Bu da yaşanan güzel gelişmeler arasındaki yerini aldı.

Bundan sonra ne yapmak gerekiyor?

Asıl mesele bu.

REHAVE KAPILMAMALI

Vaka sayılarının 6 bin civarına gelmesi toplumsal bir bilincin getirisi oldu.

Hükümetin aldığı kararlara uyan vatandaşlar, kısıtlamaların kalkmasındaki en etkin rol oldu.

Hazır aşılanma kampanyası hız almışken, sakın ola ki rehavete kapılmamalı.

Aksine daha tedbirli, daha kurallı olmalıyız.

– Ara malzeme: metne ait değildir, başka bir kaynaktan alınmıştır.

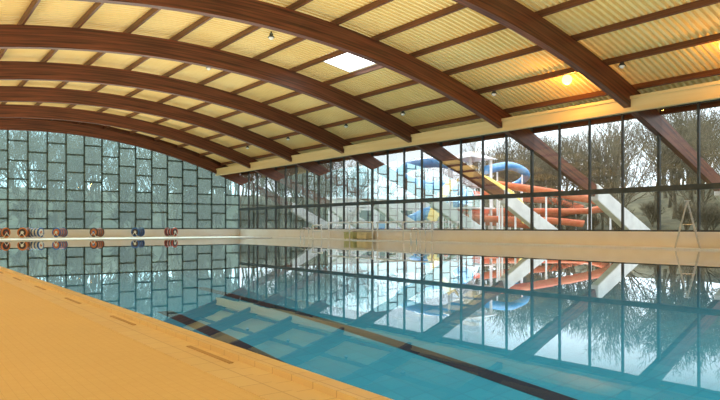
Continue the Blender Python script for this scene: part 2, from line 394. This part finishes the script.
# ------------------------------------------------------------------ ceiling lamps
def lamp(Y,on,X=25.8,en=160):
    z=az(X)+.60; e=empty("ceiling_lamp",(X,Y,z),label="lit orange floodlight fixed under the yellow roof deck" if on else "unlit grey floodlight fixed under the yellow roof deck",cat="ceiling lamp",group="ceiling floodlights")
    bm=bmesh.new(); tube(bm,[(0,0,.05),(0,0,.22)],.03,6); child(meshobj("bracket",bm,M_frame),e)
    bm=bmesh.new(); tube(bm,[(0,0,.12),(0,0,.05),(0,0,.04),(0,0,-.08)],.09,14,cap=False); 
    for v in bm.verts:
        if v.co.z<0: v.co.x*=1.8; v.co.y*=1.8
    child(meshobj("reflector",bm,M_frame,True),e)
    bm=bmesh.new(); bmesh.ops.create_uvsphere(bm,u_segments=14,v_segments=8,radius=.24 if on else .13); 
    for v in bm.verts: v.co.z-=.16 if on else .06
    child(meshobj("bulb",bm,M_bulb if on else M_bulboff,True),e)
    if on:
        l=bpy.data.lights.new("sodium_light","POINT"); l.energy=en; l.color=(1,.45,.08); l.shadow_soft_size=.15
        lo=bpy.data.objects.new("sodium_light",l); link(lo); lo.location=(0,0,-.55); lo.parent=e
for Y,on in ((11.3,True),(15.6,False),(18.4,True),(22.9,False),(30.3,False),(36.4,False),(44.4,False),(51.5,False)): lamp(Y,on,en=220 if Y>15 else 110)
for Y in (20.0,27.6,35.1,42.7): lamp(Y,False,X=15.1)

# ------------------------------------------------------------------ outside
bm=bmesh.new(); n=60; x0,x1,y0,y1=-60,160,-60,180; V={}
def gh(x,y):
    d=max(0,x-68)/40; e=max(0,y-78)/50
    t=min(1,max(d,e)); return -.12+ 8.0*t*t*(3-2*t)+ .25*math.sin(x*.21)*math.cos(y*.17)*t
def gx(i): return x0+(x1-x0)*i/n
gxs=sorted(set([gx(i) for i in range(n+1)]+[-7.3,30.3])); gys=sorted(set([y0+(y1-y0)*i/n for i in range(n+1)]+[-8.3,61.9]))
for i,x in enumerate(gxs):
    for j,y in enumerate(gys): V[i,j]=bm.verts.new((x,y,gh(x,y)))
for i in range(len(gxs)-1):
    for j in range(len(gys)-1):
        if gxs[i]>-7.35 and gxs[i+1]<30.35 and gys[j]>-8.35 and gys[j+1]<61.95: continue
        bm.faces.new((V[i,j],V[i+1,j],V[i+1,j+1],V[i,j+1]))
tag(meshobj("ground",bm,M_ground,True),"winter grass and leaf litter rising into a wooded bank",kind="structure")

def maketree(seed,h):
    R=random.Random(seed); bm=bmesh.new()
    def br(p,d,l,r,lev):
        q=p+d*l*.5+Vector((R.uniform(-.06,.06),R.uniform(-.06,.06),0))*l; e=q+(d+Vector((R.uniform(-.12,.12),R.uniform(-.12,.12),.12))).normalized()*l*.5
        tube(bm,[p,q,e],r,5 if lev<2 else 3,cap=False,r1=r*.66)
        if lev>=6: return
        for i in range(4 if lev==0 else 3 if lev<5 else 2):
            a=R.uniform(0,2*math.pi); t=R.uniform(.35,.8) if i else .2
            u=d.orthogonal().normalized(); w=d.cross(u)
            nd=(d*math.cos(t)+(u*math.cos(a)+w*math.sin(a))*math.sin(t)+Vector((0,0,.14))).normalized()
            br(e if i<2 else q,nd,l*R.uniform(.66,.84),max(r*.6,.018),lev+1)
    br(Vector((0,0,-.3)),Vector((0,0,1)),h*.22,h*.014,0)
    me_o=meshobj("bare_tree",bm,M_bark); return me_o
protos=[maketree(s,h) for s,h in ((1,15),(2,17),(3,14),(4,16))]
R=random.Random(5); spots=[]
for i in range(115): spots.append((R.uniform(2,75),R.uniform(78,125)))
for i in range(125): spots.append((R.uniform(69,112),R.uniform(2,78)))
for i in range(30): spots.append((R.uniform(58,74),R.uniform(0,24)))
for i,(x,y) in enumerate(spots):
    if i<4: o=protos[i]
    else: o=protos[i%4].copy(); C.objects.link(o)
    o.location=(x,y,gh(x,y)); o.rotation_euler=(0,0,R.uniform(0,6.28)); o.scale=(R.uniform(.85,1.3),)*3
    tag(o,"leafless winter tree with grey-brown branches outside the hall","tree","bare trees")
def shrub(seed):
    R2=random.Random(seed); bm=bmesh.new()
    def br(p,d,l,r,lev):
        e=p+d*l; tube(bm,[p,e],r,3,cap=False,r1=r*.7)
        if lev>=4: return
        for i in range(4):
            nd=(d+Vector((R2.uniform(-.7,.7),R2.uniform(-.7,.7),R2.uniform(-.2,.5)))).normalized()
            br(p+d*l*R2.uniform(.4,1),nd,l*R2.uniform(.6,.85),r*.7,lev+1)
    for i in range(4): br(Vector((R2.uniform(-.3,.3),R2.uniform(-.3,.3),-.2)),Vector((R2.uniform(-.5,.5),R2.uniform(-.5,.5),1)).normalized(),1.3,.05,0)
    return meshobj("bare_shrub",bm,M_bark)
sp=[shrub(1),shrub(2)]
for i in range(80):
    o=sp[i] if i<2 else sp[i%2].copy()
    if i>1: C.objects.link(o)
    x,y=(R.uniform(2,60),R.uniform(80,95)) if i%2 else (R.uniform(68,78),R.uniform(0,70))
    o.location=(x,y,gh(x,y)); o.scale=(R.uniform(.8,1.4),)*3; o.rotation_euler=(0,0,R.uniform(0,6.28))
    tag(o,"tangled leafless brown shrub at the woodland edge","shrub","leafless shrubs")

e=empty("outbuilding",(53,66.5,-.12),label="pale low flat-roofed building with dark windows outside",cat="building"); e.rotation_euler=(0,0,math.radians(-37))
bm=bmesh.new(); box(bm,-7,7,-3,3,0,4.6); child(meshobj("walls",bm,M_white),e)
bm=bmesh.new(); box(bm,-7.3,7.3,-3.3,3.3,4.6,4.95); child(meshobj("flat_roof",bm,M_conc),e)
for i in range(5):
    bm=bmesh.new(); x=-5.6+i*2.6; box(bm,x,x+1.6,-3.06,-3.0,1.6,3.2); child(meshobj("window_pane",bm,M_dkglass),e)
bm=bmesh.new(); box(bm,-.5,.5,-3.08,-3.0,0,1.5); child(meshobj("door",bm,M_blue),e)

e=empty("outdoor_staircase",(36.2,50.2,-.12),label="white outdoor concrete staircase with railings beside the glass wall",cat="staircase"); e.rotation_euler=(0,0,math.radians(-37))
bm=bmesh.new()
for i in range(20):
    x=-2.6+i*.22; box(bm,x,x+.22,-.9,.9,max(0,.2*i-.5),.2*(i+1))
child(meshobj("steps",bm,M_white),e)
bm=bmesh.new(); box(bm,1.8,3.6,-.9,.9,3.8,4.02); box(bm,3.3,3.55,-.8,.8,0,3.8); child(meshobj("landing",bm,M_white),e)
for s in (-.87,.87):
    bm=bmesh.new(); tube(bm,[(-2.6,s,1.1),(1.8,s,5.05),(3.6,s,5.05)],.04,6)
    for k in range(6):
        x=-2.6+k*.88; z=.2+k*.79; tube(bm,[(x,s,z-.1),(x,s,z+.9)],.03,6)
    tube(bm,[(3.57,s,4.0),(3.57,s,5.05)],.03,6)
    child(meshobj("handrail",bm,M_white),e)

def catmull(P,n=8):
    P=[Vector(p) for p in P]; o=[]
    for i in range(len(P)-1):
        a=P[max(i-1,0)];b=P[i];c=P[i+1];d=P[min(i+2,len(P)-1)]
        for k in range(n):
            t=k/n; o.append(.5*((2*b)+(c-a)*t+(2*a-5*b+4*c-d)*t*t+(-a+3*b-3*c+d)*t**3))
    o.append(P[-1]); return o
def slide(path,m,r,label,full=False):
    pts=catmull(path); bm=bmesh.new(); rings=[]
    K=12
    if full: tube(bm,pts,r,16)
    else:
        for i,p in enumerate(pts):
            t=(pts[min(i+1,len(pts)-1)]-pts[max(i-1,0)]).normalized(); u=t.cross(Vector((0,0,1))).normalized(); w=u.cross(t)
            ring=[]
            for side,rr in ((0,r),(1,r+.06)):
                ks=range(K+1) if side==0 else range(K,-1,-1)
                for k in ks:
                    a=math.pi+math.pi*k/K; ring.append(bm.verts.new(p+u*math.cos(a)*rr+w*(math.sin(a)*rr+r*.9)))
            rings.append(ring)
        for A,B in zip(rings,rings[1:]):
            for k in range(len(A)): bm.faces.new((A[k],A[(k+1)%len(A)],B[(k+1)%len(A)],B[k]))
    e=empty("water_slide",(path[-1][0],path[-1][1],-.1),label=label,cat="water slide")
    off=Vector(e.location)
    for v in bm.verts: v.co-=off
    child(meshobj("chute",bm,m,True),e)
    for i in range(4,len(pts)-3,9):
        p=pts[i]; bm=bmesh.new(); tube(bm,[Vector((p.x,p.y,-.15))-off,p+Vector((0,0,-.04-(r if full else 0)))-off],.09,8); child(meshobj("support_post",bm,M_white),e)
def W(x,y,zc):
    X=kk*(x+115)*zc; return (X,(zc-.5959*X)/.803,EYE+(227-y)/640*zc)
slide([W(490,186,62),W(520,190,61),W(562,197,61),W(598,204,62),W(610,209,66),W(588,213,72),W(545,213,74),W(500,213,74),W(460,213,70),W(464,219,66),W(510,222,63),W(550,223,63),W(582,226,63)],M_red,.6,"red-orange winding open water slide on white posts outside")
slide([W(478,196,80),W(512,200,84),W(556,204,86),W(578,211,84),W(556,216,80),W(510,215,78),W(450,220,76),W(496,225,71),W(540,228,67)],M_red,.75,"wide red-orange low water slide with a long sweeping curve outside")
slide([W(462,168,66),W(438,162,68),W(410,166,72),W(400,175,76),W(418,184,78),W(446,187,76),W(468,194,74),W(458,204,70),W(432,211,67),W(410,221,65)],M_blue,.58,"blue enclosed winding tube slide on white posts outside",True)
slide([W(486,170,66),W(510,166,70),W(526,174,72),W(518,184,76),W(500,190,76)],M_blue,.45,"blue curved tube slide beside the white slide tower",True)
slide([W(476,178,62),W(488,183,61),W(506,194,60),W(518,208,59),W(525,223,58)],M_yel,.5,"steep yellow open water slide outside")
slide([W(455,182,63),W(448,192,62),W(440,205,61),W(434,221,60)],M_yel,.5,"short yellow open water slide outside")
tx,ty,_=W(470,200,66)
e=empty("slide_tower",(tx,ty,-.1),label="white steel water slide tower with stairs and platform",cat="tower")
def tch(nm,bm,m): child(meshobj(nm,bm,m),e)
for sx in (-1.5,1.5):
    for sy in (-1.5,1.5):
        bm=bmesh.new(); tube(bm,[(sx,sy,0),(sx,sy,8.0)],.14,8); tch("post",bm,M_white)
bm=bmesh.new(); box(bm,-1.8,1.8,-1.8,1.8,5.15,5.35); box(bm,-1.8,1.8,-1.8,1.8,2.9,3.05); tch("platform",bm,M_white)
bm=bmesh.new(); v=[bm.verts.new(p) for p in ((-2,-2,8.0),(2,-2,8.0),(2,2,8.0),(-2,2,8.0),(0,0,8.9))]; bm.faces.new(v[:4])
for i in range(4): bm.faces.new((v[i],v[(i+1)%4],v[4]))
tch("roof",bm,M_white)
bm=bmesh.new()
for i in range(26):
    z=.2*i+.1; y=1.9+ (25-i)*.26; box(bm,-.6,.6,y,y+.3,z,z+.05)
for s in (-.65,.65):
    tube(bm,[(s,1.9+26*.26,0),(s,1.9,5.2)],.1,6); tube(bm,[(s,1.9+26*.26,1.0),(s,1.9,6.2)],.04,6)
tch("staircase",bm,M_white)
bm=bmesh.new()
for z in (5.8,6.3):
    tube(bm,[(1.7,-1.7,z),(1.7,1.7,z)],.04,6); tube(bm,[(-1.7,-1.7,z),(-1.7,1.7,z)],.04,6)
tch("guard_rail",bm,M_white)

# ------------------------------------------------------------------ light
w=bpy.data.worlds.new("overcast_sky"); S.world=w; w.use_nodes=True; nt=w.node_tree; bg=nt.nodes["Background"]
tc=nt.nodes.new("ShaderNodeTexCoord"); no=nt.nodes.new("ShaderNodeTexNoise"); no.inputs["Scale"].default_value=2.2; no.inputs["Detail"].default_value=5
cr=nt.nodes.new("ShaderNodeValToRGB"); cr.color_ramp.elements[0].color=(.66,.82,.96,1); cr.color_ramp.elements[1].color=(.95,.98,1,1)
cr.color_ramp.elements[0].position=.35; cr.color_ramp.elements[1].position=.6
nt.links.new(tc.outputs["Generated"],no.inputs[0]); nt.links.new(no.outputs[0],cr.inputs[0]); nt.links.new(cr.outputs[0],bg.inputs[0]); bg.inputs[1].default_value=2.7
def area(name,loc,sx,sy,en,col,rot=(math.pi,0,0)):
    l=bpy.data.lights.new(name,"AREA"); l.shape='RECTANGLE'; l.size=sx; l.size_y=sy; l.energy=en; l.color=col
    o=bpy.data.objects.new(name,l); link(o); o.location=loc; o.rotation_euler=rot; return o
area("ceiling_fill",(-4,27,3.2),4,64,3900,(1,.90,.68))  # added unseen fill, throws warm light up onto the ceiling
area("ceiling_fill",(12,25,1.6),14,64,4700,(1,.90,.68))  # second added fill facing up, over the pool, also for the ceiling
area("pool_floor_fill",((PX0+PX1)/2,(PYA+PYB)/2,-.08),PX1-PX0-.3,PYB-PYA-.3,3000,(.85,.95,1),(0,0,0))  # added fill just below the surface to brighten the pool floor, no real fixture
sl=bpy.data.lights.new("sun","SUN"); sl.energy=4; sl.angle=.3; sl.color=(1,.95,.88); so=bpy.data.objects.new("sun",sl); link(so); so.rotation_euler=(math.radians(50),0,math.radians(160))

# ------------------------------------------------------------------ camera
cd=bpy.data.cameras.new("camera"); cam=bpy.data.objects.new("camera",cd); link(cam)
cd.sensor_width=36; cd.lens=32.0; cd.shift_y=.0375; cd.clip_end=500
cam.location=(0,0,EYE); cam.rotation_euler=(math.radians(90),0,-math.radians(36.58))
S.camera=cam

Kurallara ne kadar uyarsak sosyal hayatımızı o kadar geri alabiliriz.

Bilinçsizce yapacağımız her davranış toplumsal olarak zarar görmemizi sağlayacak.

Kafelerde, restoranlarda otururken hijyen kurallarına uymalı, sosyal mesafe faktörünü unutmamalıyız.

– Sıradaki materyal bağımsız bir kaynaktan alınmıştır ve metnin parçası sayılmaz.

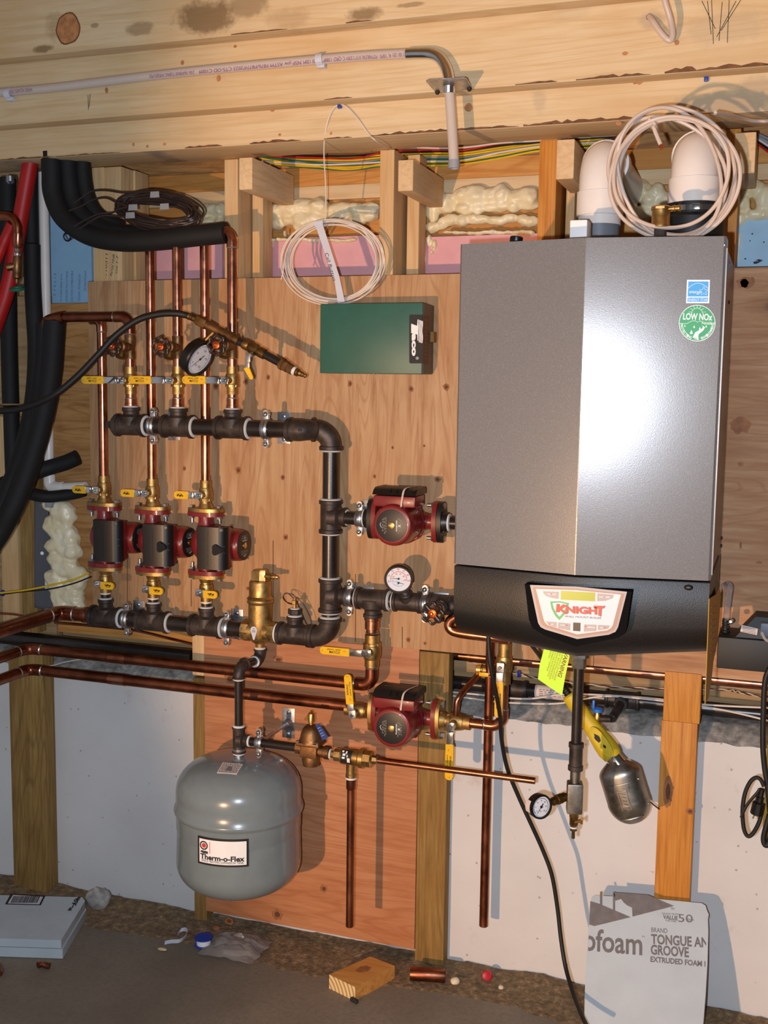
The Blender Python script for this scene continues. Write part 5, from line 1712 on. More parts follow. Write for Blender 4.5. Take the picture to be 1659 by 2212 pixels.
# bell-shaped pressure regulator
xg_ = P(672, 1612, YT).x
reg = root('pressure_regulator', 'bronze bell shaped pressure regulator with a blue tag', 'regulator', (xg_, YT, zTT))
rz = lambda py: P(674, py, YT).z - zTT
q = MB()
q.box((0, 0, rz(1620)), (.046, .044, rz(1605) - rz(1634)), bev=.006)
q.lathe([(.021, rz(1632)), (.023, rz(1640)), (.020, rz(1653)), (.012, rz(1654))], Matrix(), 24)
q.cyl((-.036, 0, 0), (.050, 0, -.004), .0142, 20)
q.lathe([(.0165, 0), (.0165, .010)], mat4((-.028, 0, 0), (-1, 0, 0)), 8)
q.lathe([(.017, 0), (.017, .012)], mat4((.038, 0, -.003), (1, 0, 0)), 20)
q.part('body', M['bronze'], reg)
q = MB()
q.box((0, 0, rz(1604)), (.062, .056, .010), bev=.004)
q.lathe([(.030, rz(1602)), (.0285, rz(1596)), (.0255, rz(1584)), (.021, rz(1574)), (.014, rz(1567)), (.008, rz(1565))], Matrix(), 28)
q.part('bell', M['bronze'], reg)
for sx_, sy in ((-1, -1), (1, -1), (-1, 1), (1, 1)):
    MB().lathe([(.0042, 0), (.0042, .004), (.002, .006)], Matrix.Translation(V(sx_ * .026, sy * .023, rz(1604) + .004)), 10).part('bolt', M['zinc'], reg)
q = MB(); q.lathe([(.0048, rz(1567)), (.0048, rz(1560)), (.0082, rz(1560)), (.0082, rz(1543)), (.007, rz(1541))], Matrix(), 16); q.part('adjusting_screw', M['brass'], reg)
q = MB(); q.box((-.016, .02, rz(1552)), (.006, .004, .030), rot=Matrix.Rotation(.6, 3, 'Y')); q.part('flag', M['brass_dk'], reg)
q = MB()
a, b, c_, d = P(681, 1566, YT - .016), P(689, 1563, YT - .012), P(708, 1593, YT - .036), P(697, 1600, YT - .04)
q.poly([a, b, c_, d], V(.0006, .001, .0006)); q.wpart('blue_tag', M['bluetag'], reg)
q = MB()
for u in (.25, .42, .6, .74):
    p0, p1 = a + (d - a) * u, b + (c_ - b) * u
    q.tube([p0 + (p1 - p0) * .15 + V(0, -.0006, 0), p0 + (p1 - p0) * .8 + V(0, -.0006, 0)], .0006, 4)
q.wpart('tag_print', M['tape'], reg)
# backflow preventer
xbk = P(762, 1626, YT).x
zbk = zTT - .006
bk = root('backflow_preventer', 'brass backflow preventer with a black label plate', 'valve', (xbk, YT, zbk))
bx_ = lambda px: P(px, 1626, YT).x - xbk
ax_ = mat4((0, 0, 0), (1, 0, 0))
q = MB()
q.lathe([(.0095, bx_(715)), (.0095, bx_(724)), (.0165, bx_(724)), (.0165, bx_(738)), (.014, bx_(739))], ax_, 8)
q.lathe([(.0185, bx_(738)), (.0205, bx_(743)), (.0205, bx_(776)), (.0245, bx_(779)), (.0245, bx_(788)), (.019, bx_(789))], ax_, 26)
q.lathe([(.0215, bx_(787)), (.0215, bx_(803)), (.012, bx_(806)), (.0105, bx_(814))], ax_, 8)
q.lathe([(.0125, 0), (.0125, -.030), (.0135, -.031), (.0135, -.040)], Matrix.Translation(V(bx_(759), 0, -.012)), 22)
q.part('body', M['brass'], bk)
q = MB()
def cylpatch(q, x0, x1, a0, a1, r_, n=10):
    vs = [(q.b.verts.new(V(x0, -r_ * math.cos(a0 + (a1 - a0) * i / n), r_ * math.sin(a0 + (a1 - a0) * i / n))), q.b.verts.new(V(x1, -r_ * math.cos(a0 + (a1 - a0) * i / n), r_ * math.sin(a0 + (a1 - a0) * i / n)))) for i in range(n + 1)]
    for u, v_ in zip(vs[:-1], vs[1:]): q.b.faces.new((u[0], u[1], v_[1], v_[0]))
cylpatch(q, bx_(742), bx_(765), -.55, 1.15, .0208); q.part('label_plate', M['ink'], bk)
q = MB()
for (a0, a1, x0, x1) in ((.75, 1.0, 744, 748), (.35, .62, 746, 752), (.0, .22, 745, 751), (-.42, .12, 756, 762), (.6, .95, 752, 755), (.2, .5, 755, 757)):
    cylpatch(q, bx_(x0), bx_(x1), a0, a1, .0210, 4)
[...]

Hiçbir hükümet yasakçı bir anlayışı benimsemez.

Yasakçı anlayış beraberinde birçok ekonomik çıkmazın getirisi olur.

Yapmamız gerekenler belli.

Sosyal mesafe, hijyen ve tedbirli olmak.

YEREL YÖNETİMLERE İŞ DÜŞÜYOR

Bütün bunların yanı sıra yerel yönetimlere de büyük bir iş düşüyor.

Özellikle denetim konusunda sıkı takipçi olmak gerekir.

Toplu ulaşım, sosyal hayat her şeyin denetimi yapılmalı.

Kurallara uymayanlara gereken ceza verilmeli.

Bireysel anlamda yapılan hatalar toplumsal boyuta çıkmamalı.

Hükümetin aldığı kararları uygulama konusunda yerel yönetimler elini taşın altına koymalı.